Exercise aim → Output all lines exactly, with nothing added or dropped.

BEGIN

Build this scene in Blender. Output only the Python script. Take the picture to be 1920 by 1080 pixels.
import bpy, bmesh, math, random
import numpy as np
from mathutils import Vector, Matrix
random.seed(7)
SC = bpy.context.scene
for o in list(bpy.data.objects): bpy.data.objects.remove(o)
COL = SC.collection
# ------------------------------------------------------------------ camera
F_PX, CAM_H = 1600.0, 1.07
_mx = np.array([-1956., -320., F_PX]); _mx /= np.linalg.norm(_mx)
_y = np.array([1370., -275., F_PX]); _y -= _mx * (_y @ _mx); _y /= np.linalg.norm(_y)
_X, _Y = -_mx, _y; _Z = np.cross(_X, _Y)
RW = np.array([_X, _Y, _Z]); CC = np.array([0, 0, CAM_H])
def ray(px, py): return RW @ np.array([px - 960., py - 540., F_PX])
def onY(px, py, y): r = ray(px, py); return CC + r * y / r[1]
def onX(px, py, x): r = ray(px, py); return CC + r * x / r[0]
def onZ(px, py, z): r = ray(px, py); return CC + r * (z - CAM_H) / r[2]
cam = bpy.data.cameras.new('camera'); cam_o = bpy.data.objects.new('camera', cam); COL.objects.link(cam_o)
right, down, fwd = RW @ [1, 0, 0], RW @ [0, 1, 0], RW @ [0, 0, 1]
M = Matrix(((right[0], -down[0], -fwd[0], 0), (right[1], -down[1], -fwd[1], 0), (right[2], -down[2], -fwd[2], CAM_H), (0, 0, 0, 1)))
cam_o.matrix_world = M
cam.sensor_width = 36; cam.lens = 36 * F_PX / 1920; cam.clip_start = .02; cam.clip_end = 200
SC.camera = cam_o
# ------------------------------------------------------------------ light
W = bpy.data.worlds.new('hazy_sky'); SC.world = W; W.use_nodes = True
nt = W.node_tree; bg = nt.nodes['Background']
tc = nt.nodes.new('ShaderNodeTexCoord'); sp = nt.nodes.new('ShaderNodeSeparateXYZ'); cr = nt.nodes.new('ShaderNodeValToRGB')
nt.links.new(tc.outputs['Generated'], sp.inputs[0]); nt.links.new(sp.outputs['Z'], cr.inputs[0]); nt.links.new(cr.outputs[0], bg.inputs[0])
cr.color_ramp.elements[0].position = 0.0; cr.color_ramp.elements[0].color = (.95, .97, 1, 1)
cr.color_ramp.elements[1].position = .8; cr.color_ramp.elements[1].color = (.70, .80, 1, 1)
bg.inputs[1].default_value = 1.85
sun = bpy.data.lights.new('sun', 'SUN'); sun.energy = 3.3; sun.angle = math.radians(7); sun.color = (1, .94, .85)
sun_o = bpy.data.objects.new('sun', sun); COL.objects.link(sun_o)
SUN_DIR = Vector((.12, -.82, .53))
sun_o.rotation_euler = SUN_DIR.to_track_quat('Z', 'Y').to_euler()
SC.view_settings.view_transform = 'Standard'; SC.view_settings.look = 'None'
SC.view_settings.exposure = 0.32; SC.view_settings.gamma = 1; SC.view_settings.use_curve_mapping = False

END

Task output →
Build this scene in Blender. Output only the Python script. Take the picture to be 1920 by 1080 pixels.
import bpy, bmesh, math, random
import numpy as np
from mathutils import Vector, Matrix
random.seed(7)
SC = bpy.context.scene
for o in list(bpy.data.objects): bpy.data.objects.remove(o)
COL = SC.collection
# ------------------------------------------------------------------ camera
F_PX, CAM_H = 1600.0, 1.07
_mx = np.array([-1956., -320., F_PX]); _mx /= np.linalg.norm(_mx)
_y = np.array([1370., -275., F_PX]); _y -= _mx * (_y @ _mx); _y /= np.linalg.norm(_y)
_X, _Y = -_mx, _y; _Z = np.cross(_X, _Y)
RW = np.array([_X, _Y, _Z]); CC = np.array([0, 0, CAM_H])
def ray(px, py): return RW @ np.array([px - 960., py - 540., F_PX])
def onY(px, py, y): r = ray(px, py); return CC + r * y / r[1]
def onX(px, py, x): r = ray(px, py); return CC + r * x / r[0]
def onZ(px, py, z): r = ray(px, py); return CC + r * (z - CAM_H) / r[2]
cam = bpy.data.cameras.new('camera'); cam_o = bpy.data.objects.new('camera', cam); COL.objects.link(cam_o)
right, down, fwd = RW @ [1, 0, 0], RW @ [0, 1, 0], RW @ [0, 0, 1]
M = Matrix(((right[0], -down[0], -fwd[0], 0), (right[1], -down[1], -fwd[1], 0), (right[2], -down[2], -fwd[2], CAM_H), (0, 0, 0, 1)))
cam_o.matrix_world = M
cam.sensor_width = 36; cam.lens = 36 * F_PX / 1920; cam.clip_start = .02; cam.clip_end = 200
SC.camera = cam_o
# ------------------------------------------------------------------ light
W = bpy.data.worlds.new('hazy_sky'); SC.world = W; W.use_nodes = True
nt = W.node_tree; bg = nt.nodes['Background']
tc = nt.nodes.new('ShaderNodeTexCoord'); sp = nt.nodes.new('ShaderNodeSeparateXYZ'); cr = nt.nodes.new('ShaderNodeValToRGB')
nt.links.new(tc.outputs['Generated'], sp.inputs[0]); nt.links.new(sp.outputs['Z'], cr.inputs[0]); nt.links.new(cr.outputs[0], bg.inputs[0])
cr.color_ramp.elements[0].position = 0.0; cr.color_ramp.elements[0].color = (.95, .97, 1, 1)
cr.color_ramp.elements[1].position = .8; cr.color_ramp.elements[1].color = (.70, .80, 1, 1)
bg.inputs[1].default_value = 1.85
sun = bpy.data.lights.new('sun', 'SUN'); sun.energy = 3.3; sun.angle = math.radians(7); sun.color = (1, .94, .85)
sun_o = bpy.data.objects.new('sun', sun); COL.objects.link(sun_o)
SUN_DIR = Vector((.12, -.82, .53))
sun_o.rotation_euler = SUN_DIR.to_track_quat('Z', 'Y').to_euler()
SC.view_settings.view_transform = 'Standard'; SC.view_settings.look = 'None'
SC.view_settings.exposure = 0.32; SC.view_settings.gamma = 1; SC.view_settings.use_curve_mapping = False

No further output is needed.